Yesterday, our staff endured our semiannual long-rang calendar planning event. Every six months, we gather together for several hours to go through the calendar week by week and month by month to make sure we have everything planned for the next year and a half. So, if you want to know when Vacation Bible School will be in 2015, just ask. Before we started our work, Seth Olson led us in a lectio divina reading of this Sunday's gospel lesson (Matthew 5:38-48). The process wasn't new to me, but it opened up powerful insights as I prepare for this week's sermon.
For those who aren't familiar with lectio divina, it is literally a "sacred reading" of a text. In our example, the text was read deliberately three separate times. After each reading, we paused for a few moments of silence before answering a question associated with each reading. First, we asked what word or phrase from the text stuck out to us. Second, we asked where God was in the text. Finally, we asked what God was calling us to do or who God was calling us to be in the text. Simple enough, right? But so much there.
The first question invites initial reflection. As I name a word or phase, I identify what stuck out to me. Perhaps that is what shocked me or disturbed me. Maybe it's something I don't understand or something I don't want to understand. Regardless, the first reading is a way of letting the text speak clearly and plainly and freshly to me. We all offered answers like "be perfect" and "love your enemies" and "do not refuse."

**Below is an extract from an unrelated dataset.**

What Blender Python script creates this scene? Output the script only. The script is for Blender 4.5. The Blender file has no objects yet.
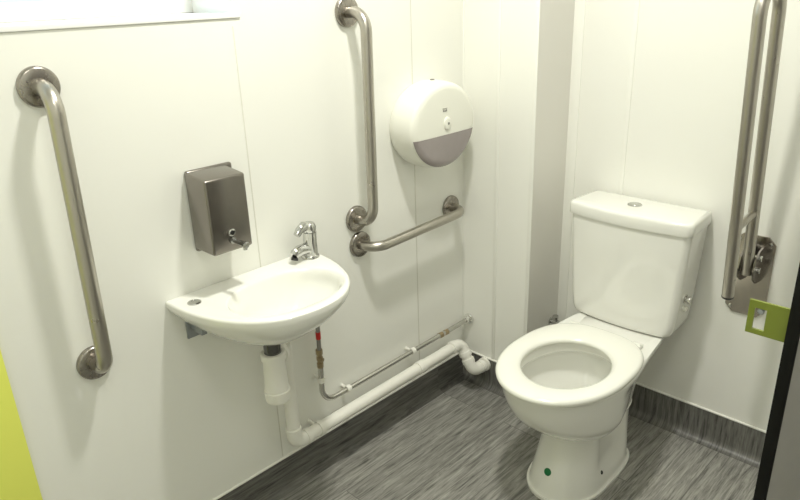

Then, the second question shook everything up. Where is God in this text? As I thought about that question, I realized that that was the point Jesus was seeking to make. Where is God in a text? Do we read these ancient texts and allow God to speak to us through them, or do we read them expecting him to show up exactly where we think he should. Jesus introduces this controversial teaching by saying, "You have heard that it was said." As he transitions from the first part (turn the other cheek) to the second part (love your enemies), he repeats that phrase as if to say, "I'm challenging what you think you've always heard. Don't assume God is saying to you what you've always heard him say. If you let yourself hear it in a new way, perhaps God might say something different." So where is God in this text? He's showering both good and evil, righteous and unrighteous, with his blessings. "Didn't see that coming, did you?" Jesus asks.
And then the third and critical question: what is God calling us to do or who is God calling us to be in this text? Exactly. If we allow God to inhabit our religious text and tradition in a new way, surely he's calling us to something new and unexpected. If God loves the people I hate, maybe he's calling me to change. Maybe he's asking me to do something different. Maybe he's asking me to consider the God-created value of every human being.
As I prepare to preach on Sunday, I find myself drawn to that three fold process: 1) let the text surprise you; 2) ask where God might be afresh in the text; and 3) when you find God where you didn't expect him, how might that change who you are or what you do? Bottom line: if God loves the people I find it most difficult to love, what does that say about me?